POINT: Sending your kids to Dartmouth

I honestly have never considered if I would send my kid to Dartmouth, mostly because I'm not sure how having children fits into my life plan to turn into a pile of caffeine.

I did at least encourage my sister to come here, which not only qualifies me to write this column, but also makes my sister the first member of the Class of 2013 to be called out in The Mirror. Hi Maura!

My parents have asked me to watch out for my sister (boys, if you make her cry, I will kick your ass) and also to share some of the wisdom that I have learned during my three years at the College.

I'm sure my parents had happy visions of me compiling guides like "Best Places to Study on Saturday Morning," or "How to Write A Thesis in all Three of Your Majors," but this is not exactly information to which I am privy.

I was, however, willing to share with her some trade secrets I have gathered (but only with my blood relatives, as we've established that putting such info on the wall in Novack is not OK), and I thus spent a nice chunk of procrastination time composing a lengthy Facebook message to my sister.

Lesson one: That nice boy does not actually have an awesome record collection in his room upstairs.

I had the presence of mind to read the composition over before I sent it (apparently some people do this to their papers, weird), but proofreading turned out to be a poor choice.

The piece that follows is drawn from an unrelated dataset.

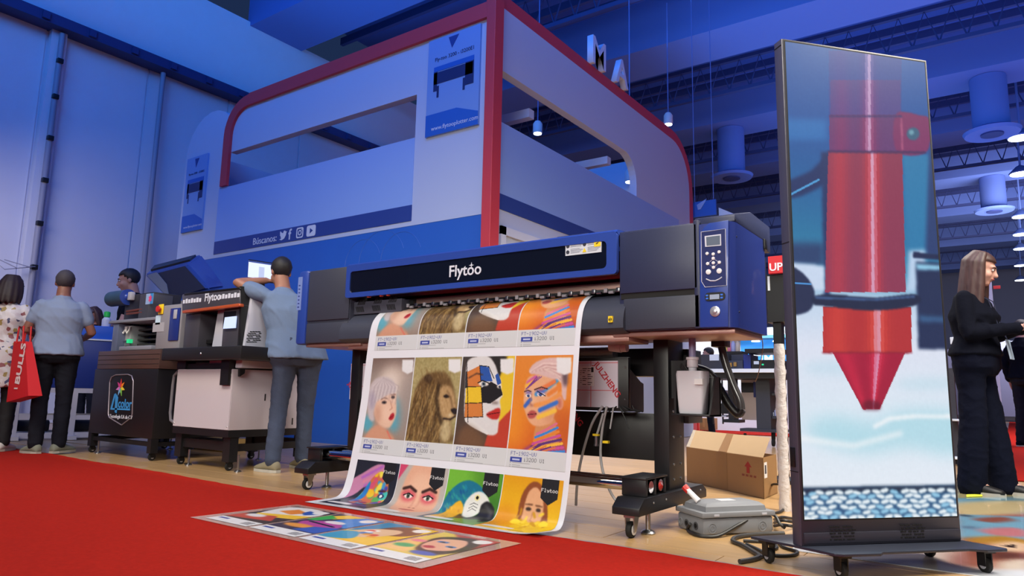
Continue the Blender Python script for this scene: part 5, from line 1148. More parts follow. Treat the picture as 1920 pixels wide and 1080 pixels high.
# emblem: outlined shield, star, "4color"
ey = MY-.002; E = lambda px, py: (P(px, py, Y=ey).x, P(px, py, Y=ey).z)
sh = [(206, 716), (209, 707), (217, 703), (240, 702), (247, 705), (250, 715), (248, 776), (246, 783), (228, 797), (205, 783), (203, 776)]
m = MB(); shp = [Vector((E(*p)[0], ey, E(*p)[1])) for p in sh]; m.tube(shp+[shp[0]], .006, 6); em = cp_('emblem_outline', m, mat('silver line', (150, 140, 150), .35, .4))
sc0 = E(226.5, 727)
for i, col in enumerate(((210, 60, 60), (230, 130, 40), (226, 200, 60), (120, 180, 80), (120, 170, 220), (200, 120, 190), (190, 60, 130))):
    a = math.radians(90-i*360/7); b0, b1 = a-.42, a+.42
    m = MB(); m.prism([(sc0[0]+.004*math.cos(a), ey-.002, sc0[1]+.004*math.sin(a)), (sc0[0]+.042*math.cos(b0), ey-.002, sc0[1]+.042*math.sin(b0)), (sc0[0]+.092*math.cos(a), ey-.002, sc0[1]+.092*math.sin(a)), (sc0[0]+.042*math.cos(b1), ey-.002, sc0[1]+.042*math.sin(b1))], (0, -.002, 0)); cp_('star_ray', m, mat('ray%d' % i, col, .5), None, em, False)
lbl = mat('sky blue print', (60, 140, 206), .5)
m = MB(); f4 = [(217, 741), (211, 765), (244, 766), (244, 769.5), (207, 768), (215, 738)]; m.prism([(E(*p)[0], ey-.001, E(*p)[1]) for p in f4], (0, -.002, 0)); cp_('figure_four', m, lbl, None, em, False)
m = MB(); m.prism([(E(*p)[0], ey-.001, E(*p)[1]) for p in ((217, 737), (222, 745), (219, 775), (215.5, 773))], (0, -.002, 0)); cp_('figure_four', m, lbl, None, em, False)
q = E(221, 764); text('color', .125, (q[0], ey-.001, q[1]), (1, 0, 0), (0, 0, 1), lbl, em, 'lettering', .001, .02)
q = E(205.5, 783); text('Tecnología S.A de C.V', .05, (q[0], ey-.001, q[1]), (1, 0, 0), (0, 0, 1), silverw, em, 'lettering', .001, .015)
# engraver standing on the cart
eg = thing('desktop_engraver', 'grey open engraving machine on the cart with blue roll and black head', 'engraver', ((x0+x1)/2, MY+.3, zc2+.002)); ep = bp(eg)
EY = MY+.03; g1 = mat('engraver grey', (128, 130, 142), .5)
CBX = P(288, 600, Y=MY+.02).x+.02
a, b, c1, d1 = rectY(203, 607, 290, 594, EY); zt_ = d1; b = CBX-.02
m = MB(); m.box(a, b+.02, EY, EY+.75, c1, d1, .006); ep('top_plate', m, g1)
a2, b2, c2, d2 = rectY(200, 692, 227, 607, EY); m = MB(); m.box(a2-.0, b2-.09, EY+.02, EY+.7, zc2+.003, c1-.001, .006); ep('side_panel', m, mat('smoky side panel', (98, 106, 132), .3))
m = MB(); m.box(b2-.03, b+.02, EY+.34, EY+.4, zc2+.003, c1-.001); ep('back_panel', m, black)
a3, b3, c3, d3 = rectY(229, 655, 246, 611, EY+.1); m = MB(); m.box(a3, b3, EY+.1, EY+.3, zc2+.06, c1-.02, .01); mot = ep('motor_block', m, mat('pale grey block', (150, 154, 160), .5))
p = P(239, 640, Y=EY+.08); m = MB(); m.cyl((p.x-.07, p.y, p.z), (p.x+.03, p.y, p.z), .012, 10); ep('spindle', m, steel); m = MB(); m.box(p.x+.02, p.x+.07, p.y-.02, p.y+.02, p.z-.02, p.z+.02); ep('green_coupling', m, mat('green light', (40, 200, 130), .4, emit=(40, 220, 140), estr=.5))
for px in (231, 238):
    p = P(px, 618, Y=EY+.08); m = MB(); m.tube([p+Vector((0, 0, .03)), p+Vector((0, -.01, -.02)), p+Vector((.03, -.01, -.04)), p+Vector((.05, 0, 0)), p+Vector((.05, .0, .03))], .009, 8); ep('cable_loop', m, whitep)
for i in range(4):
    p = P(250, 617+i*9, Y=EY+.2); m = MB(); m.box(p.x, b+.02, EY+.18, EY+.3, p.z-.028, p.z-.01); ep('slat', m, mat('dark slat', (50, 46, 50), .5))
m = MB(); a4, b4, c4, d4 = rectY(226, 655, 300, 646, EY); b4 = min(b4, CBX); m.box(a4, b4, EY-.02, EY+.6, zc2+.003, zc2+.045, .008); ep('base_tray', m, g1)
HY_ = EY+.12
a5, b5, c5, d5 = rectY(232, 592, 289, 547, HY_); m = MB(); b5 = min(b5, CBX); m.box(a5, b5, HY_, HY_+.3, zt_+.001, d5, .008); ep('head', m, mat('head black', (38, 38, 46), .45), 'black engraving head')
a6, b6, c6, d6 = rectY(268, 592, 290, 549, HY_); m = MB(); b6 = min(b6, CBX-.003); m.box(a6, b6, HY_-.05, HY_+.2, zt_+.001, d6-.01, .006); hb = ep('head_block', m, mat('head slate', (66, 66, 76), .45))
a7, b7, c7, d7 = rectY(273, 571, 288.5, 549.5, HY_-.05); m = MB(); m.box(a7, b7, HY_-.053, HY_-.05, c7, d7); st_ = ep('sticker', m, mat('pale blue sticker', (150, 176, 216), .4), 'pale blue sticker with pink star', hb)
m = MB(); m.box(a7+(b7-a7)*.62, b7, HY_-.055, HY_-.053, c7, d7); ep('sticker_band', m, mat('sky blue print', (60, 140, 206), .5), None, st_)
cx_, cz_ = (a7+b7)/2+.02, (c7+d7)/2
m = MB(); m.prism([(cx_+.03*(1 if k % 2 else .55)*math.cos(k*math.pi/6)*1.3, HY_-.0555, cz_+.045*(1 if k % 2 else .55)*math.sin(k*math.pi/6)) for k in range(12)], (0, -.001, 0)); ep('sticker_star', m, mat('pink print', (226, 70, 120), .5), None, st_, False)
for i in range(2):
    p0 = P(238, 584+i*5, Y=HY_-.04); p1 = P(268, 579.5+i*6, Y=HY_-.04); m = MB(); m.cyl(p0, p1, .012, 10); ep('copper_rod', m, mat('copper rod', (150, 84, 66), .35, .6))
p0 = P(210, 561, Y=HY_-.02); p1 = P(240, 553, Y=HY_-.02); rr_ = .083
m = MB(); m.cyl(p0, (p1.x, p0.y, p0.z), rr_, 26); ro = ep('roll', m, mat('teal roll', (48, 74, 96), .4, noise=.3, nscale=8), 'blue green material roll')
m = MB(); m.lathe((p1.x, p0.y, p0.z), [(rr_*1.03, 0), (rr_*1.03, .015), (rr_*.5, .016), (.03, .03), (.03, .10)], 24, (1, 0, 0)); ep('roll_cap', m, bluec, None, ro)
m = MB(); m.box(p1.x+.05, p1.x+.12, p0.y-.03, p0.y+.02, p0.z-.04, p0.z+.05, .01); ep('roll_clamp', m, lightgrey)
# control cabinet with blue door beside it
CBY = MY+.02
cb = thing('control_cabinet', 'grey control cabinet with blue door and yellow emergency stop', 'cabinet', (x1+.1, CBY+.3, .8)); kp = bp(cb)
a, b, c1, d1 = rectY(288, 648, 343, 569, CBY); zbase = .0
m = MB(); m.box(a+.025, b, CBY, CBY+.7, zc2+.003, d1, .01); cbx = kp('body', m, mat('warm grey coat', (136, 134, 142), .5))
a, b, c1, d1 = rectY(316, 643, 340, 577, CBY); m = MB(); m.box(a, b, CBY-.012, CBY, c1+.02, d1, .004); bd_ = kp('door', m, bluedk, 'blue door')
p = P(329, 589, Y=CBY-.013); m = MB(); m.box(p.x-.03, p.x+.03, CBY-.018, CBY-.011, p.z-.045, p.z+.045, .004); kp('latch', m, lightgrey, None, bd_)
p = P(303, 580, Y=CBY); m = MB(); m.box(p.x-.045, p.x+.045, CBY-.01, CBY, p.z-.05, p.z+.05, .006); es = kp('stop_plate', m, yellow); m = MB(); m.lathe((p.x, CBY-.01, p.z), [(.012, 0), (.012, .02), (.032, .022), (.03, .034), (.01, .036)], 18, (0, -1, 0)); kp('stop_button', m, redm, 'red mushroom button', es)
p = P(296.5, 600, Y=CBY); m = MB(); m.box(p.x-.045, p.x+.045, CBY-.003, CBY, p.z-.045, p.z+.045); kp('label', m, mat('bright label', (196, 220, 240), .4)); p = P(297, 612.5, Y=CBY); m = MB(); m.box(p.x-.1, p.x+.11, CBY-.003, CBY, p.z-.05, p.z+.04); kp('label', m, mat('grey label', (166, 164, 172), .5))
# big clamshell lid open behind
LY = 4.35
LA = quadY([(271, 515), (351, 494), (394, 542), (318, 563)], LY); LB = quadY([(290, 499), (377, 477), (422, 538), (345, 560)], LY+.55)
cl = thing('clamshell_machine', 'heat press like machine with large blue clamshell lid raised open', 'machine', ((LA[0]+LA[1])/2)*Vector((1, 1, 0)) if False else Vector(((LA[3].x+LA[2].x)/2, LY+.3, 0))); lp2 = bp(cl)
m = MB(); m.loft2(LA, LB); bmesh.ops.bevel(m.b, geom=m.b.edges[:], offset=.02, segments=2, affect='EDGES'); ll = lp2('lid', m, bluec, 'raised blue lid')
inn = quadY([(279, 517), (347, 499), (385, 541), (320, 558)], LY-.004); m = MB(); m.prism(inn, (0, -.006, 0)); lp2('lid_inside', m, mat('lid inside navy', (24, 30, 58), .5), None, ll, False)
m = MB(); m.prism(quadY([(277, 516), (295, 511), (313, 533), (318, 560)], LY-.012), (0, -.01, 0)); lp2('gas_strut_plate', m, mat('plate blue grey', (92, 102, 132), .4), 'blue grey stay plate', ll, False)
bb = [LB[0]+(LB[1]-LB[0])*.2+(LB[3]-LB[0])*.1, LB[0]+(LB[1]-LB[0])*.85+(LB[3]-LB[0])*.1]
tpq = [LA[0]*.75+LB[0]*.25+(LA[1]-LA[0])*.1, LA[1]*.75+LB[1]*.25-(LA[1]-LA[0])*.02, LA[1]*.15+LB[1]*.85-(LB[1]-LB[0])*.06, LA[0]*.15+LB[0]*.85+(LB[1]-LB[0])*.04]
m = MB(); m.prism([v+Vector((0, 0, .0)) for v in tpq], (0, -.01, .022)); lp2('lid_top_panel', m, black, None, ll, False)
a, b, c1, d1 = rectY(300, 640, 372, 556, LY+.05); m = MB(); m.box(a, b, LY+.05, LY+.8, .25, d1-.02, .02); lp2('body', m, mat('warm grey coat', (136, 134, 142), .5))
for sx in (a+.05, b-.05):
    for sy in (LY+.12, LY+.7): m = MB(); m.box(sx-.035, sx+.035, sy-.035, sy+.035, 0, .25); lp2('leg', m, blackm)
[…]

Upon realizing that yes, these bizarre behaviors are the key to survival at Dartmouth, I mildly freaked out and, as is my custom, and had an existential crisis in the 1902 room at 4 a.m.

Why did I come to this messed-up place at all, let alone unleash its problems on a younger sibling? Should anyone be encouraged to spend four years at an institution where "How to get that AD-urine-smoke smell out of your hair" is totally essential information? Have my coping strategies turned me into a social leper outside of the Dartmouth bubble? Am I okay with my sister booting in places where I have booted?

Faced with these horrible questions, I did what I had to do: went to Lou's and got pancakes. And gazing into their syrupy, buttery goodness, I came to a sugar-fueled conclusion. Sure, Dartmouth is messed up. But guess what? LIFE is messed up. The Dartmouth bubble might not be such a bad place to learn about it.

We drink too much, the gender relations are a joke, and it's totally normal to pull a Red Bull -- and quesadilla -- fueled all-nighter. But our issues are on the surface.

We self call about how screwed up we are ALL the time. (Oh, you got so wasted last night? Yes, PLEASE tell me about it. I am fascinated.)

As much as it weirds me out that my sister will be a freshman girl (Boys, I'm not kidding, I have a black belt), at least the problems will be in her face, and I can warn her about them. I would hate for her to have gone somewhere where the serious issues are less obvious, or even worse, where they play beruit.

Plus, now I can steal her ID and pretend that I'm not a sketchy alum for an extra three years. Hellooooo '16s!